Bulk traversal tools call list-children and read-file on every reachable node. They expose off-by-one errors in child enumeration and incomplete reads.

Terminal window
# Archive a provider subtree to verify complete traversal
tar c /omnifs/github/ollama/ollama/_issues/_open > /tmp/issues.tar
tar t /tmp/issues.tar # every leaf should appear exactly once
# Dry-run rsync to count transferred files
rsync -n -r /omnifs/docker/containers/_running/ /tmp/containers-snapshot/

The host assigns each path a stable inode. Inode numbers must not change between mounts or across upstream renames, because tools like rsync and cp -a use inodes to detect identity.

Terminal window
# Record the inode for a path
stat -f "%i %N" /omnifs/github/ollama/ollama/_issues/_open/12345/title
# Unmount, remount, then stat again
# The inode number must be the same value
stat -f "%i %N" /omnifs/github/ollama/ollama/_issues/_open/12345/title

If the inode changes between mounts, the host cannot derive a stable key from the path segments your provider returns. Verify that your lookup-child responses use deterministic, content-addressed identifiers rather than opaque session tokens.
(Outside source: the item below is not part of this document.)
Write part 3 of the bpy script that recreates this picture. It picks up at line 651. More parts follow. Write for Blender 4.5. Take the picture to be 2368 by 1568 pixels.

A correct provider signals absence through its return type, not through a panic or a byte-level error message in the file content.

Terminal window
# A path that does not exist should produce a normal ENOENT
cat /omnifs/github/ollama/ollama/_issues/_open/999999999/title
# Expected: cat: /omnifs/.../title: No such file or directory
# A leaf read should not return bytes that look like an error object
cat /omnifs/docker/containers/by-name/no-such-container/state
# Expected: ENOENT, not {"error":"container not found"}

If your provider embeds error strings in file content, downstream tools (grep, jq, scripts) will silently treat the error as data. Return an empty option from read-file to let the host map it to ENOENT.

Terminal window
ls /omnifs/github/yourname/yourrepo \
&& cat /omnifs/github/yourname/yourrepo/_issues/_open/1/title \
&& echo "list-children and read-file: ok"

If both calls succeed and the output matches the upstream source, the provider satisfies the contract. There is no additional test runner to install.